How many copies of the Bible do you suppose LOC holds? Is it redundancy to have one printed in the 16th century and another in the 18th century? With the same text?
I don’t think it is. Books are not just the text inside of them.
Nothing. The things we want to archive permanently one hundred years ago were mostly paper. The things we will want to archive one hundred years from now will be mostly digital. I’m trying to say that archiving paper is a solved problem, archiving digital data needs to be solved. For example, the Arab Spring of 2010 made great use of Twitter. I think that’s worth archiving and fortunately the Library of Congress is doing that.
Never had a subscription but I hear 'ya. It sucks all around what has happened there. It’s like the Chinese just bought all rights to the American flag. Sad.
Regardless of the archival/longevity issue, there is a more pressing problem – the presentation (and doing of) science is getting more and more corrupted by politics/business. Having someone like Murdoch buy NG is just another step along the way. The highest rated journals are also owned by large corporations (well, maybe not as large as Fox). Do we need to fear that these publishers are going to one day start insisting on an editorial say? Are they already? It would be really bad if say, Nature went the way of National Geografox. Apparently five big publishers dominate science publishing. See “The Oligopoly of Academic Publishers in the Digital Era” http://journals.plos.org/plosone,/article?id=10.1371/journal.pone.0127502
Of course by citing something in PLOS I may be sort of answering my own question . . .
I think the lesson here is that (especially for that particular example) you can archive it to print (in history journals). I don’t believe the problem of digital can be resolved anywhere near as well. You propose that such could exist, and maybe it could, but my point is print is a real solution right now that provably works over the long term.
There’s always issues with print (no pun intended), but it’s not necessary that print be a perfect solution, merely that it works well enough for the scope of the problem.
I hate to say it, but maybe Murdoch came at the right time to deliver the scythe to Nat. Geo. It’s been lingering for years, and yeah, there’s problems with the art direction which seriously annoy me, but I still love the magazine and will continue to read it.
Everything dies. Maybe it’s better Murdoch is given credit for killing it. But I don’t like this trend at all.
Sure. This entire thread I’ve been saying digital needs to be solved, not that whatever model of hard drive you mentioned is the solution.
When we wanted to send a message into space (the ultimate long term storage project), we put it on a golden record and bolted it to the side of the spacecraft. Decoding instructions were included on that disk. The same type of thinking can solve the digital problem.
I had hoped Murdoch wouldn’t mess with it, which is why I didn’t initially cancel my subscription (giving him an enormous benefit of the doubt). But what can one expect? This is the man who folded an entire newspaper, thus laying off thousands, because a closed business can’t be sued for illicit and Illegal hacking.

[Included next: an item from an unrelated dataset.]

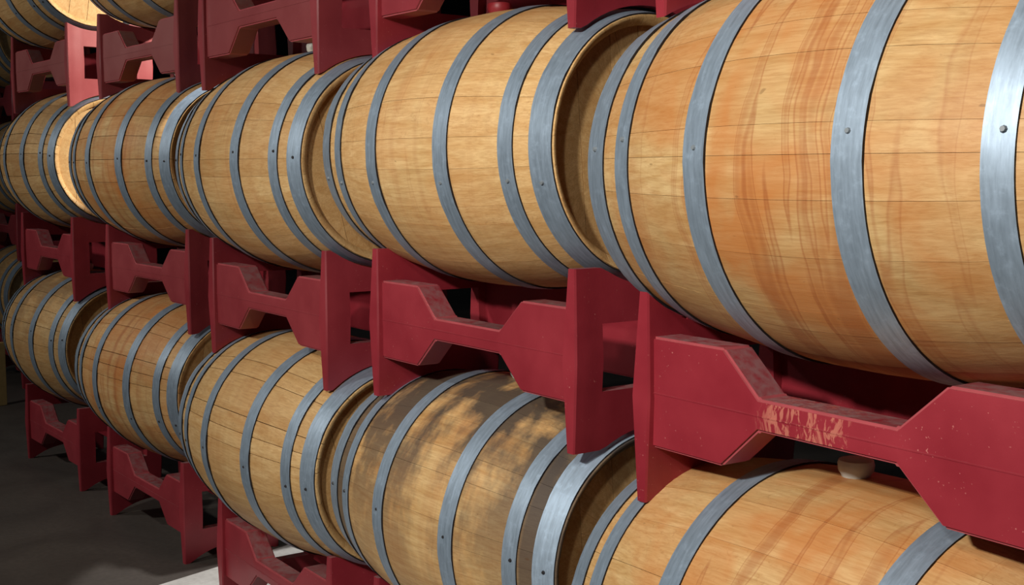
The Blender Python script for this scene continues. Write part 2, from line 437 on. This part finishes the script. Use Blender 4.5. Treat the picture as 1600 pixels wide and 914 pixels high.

[quote=“doctorow, post:1, topic:68728”]
the company fired some of its most senior, decorated staff.
[/quote]Yeah, I won’t be purchasing any more National Geographic magazines. The publication is now dead to me.
I don’t want to even see the upcoming climate change impact denial articles on “How climate change is helpful” and other bullshit.
The days of top-down media should be dead already. There is no longer any excuse to have or complain about “big” (what does that even mean?) magazines when anyone can start their own and distribute it for free. Same thing goes for the awful state of broadcast news. Draft a charter of journalistic standards, prevent it from being sold out to robber barons, and off you go!